Famine
If you can't get 200hp onto the road in an FWD car, you've got the wrong FWD car.
Well, luckily I have a WRX STi and a Civic Type R at home. Both without ESP and other funkillers.
If I take out my Dad's Civic Type R and start off with an full throttle start ( limited to 6000 rpm without gear, if I remember that correctly, don't do those starts very often ), you'll have a lot of smoke. My Sti makes a kickstart at 7000 rpm without loosing traction.
On the road, let's say a winding one on the countryside, the Civic will drive great with a fantastic sound at 8500 rpm.... but in tight corners, on small "jumps" etc you don't have full traction, whereas my STi as perfect grip all the time on the same road.

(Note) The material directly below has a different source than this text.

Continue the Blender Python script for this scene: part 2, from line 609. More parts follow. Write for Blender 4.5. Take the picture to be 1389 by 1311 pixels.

I was talking about dry conditions. Add snow, gravel or water on the road and things get ugly for FWD/RWD cars....
Disturbed07
Well, GM does many wonderful things.... Like a 303HP 3600lb sedan that handles with less understeer than a Subaru WRX STI, granted, that's going round a turn without accelerating, but, holding speed, it's more neutral, which amazes me
The new STi (2005/06) has very little understeer, I'd even say there is a oversteer tendency sometimes...
I'd also like to not that if FWD engineers simply put bigger than 225 tires on FWD's, they'd handle better.
Subaru's STI has 245's on the front, with far less power driving them than say, an Integra Type R, imagine, the Type-R has 245's or, hell, 275's instead of 225's....
STi's have 225's , both in front and back.
Evo's have 235's , both in front and back.
that thing (or any other Compacts mentioned here) would murder these other cars around tracks
No, I don't think that they would be faster, but the gap would be smaller for sure.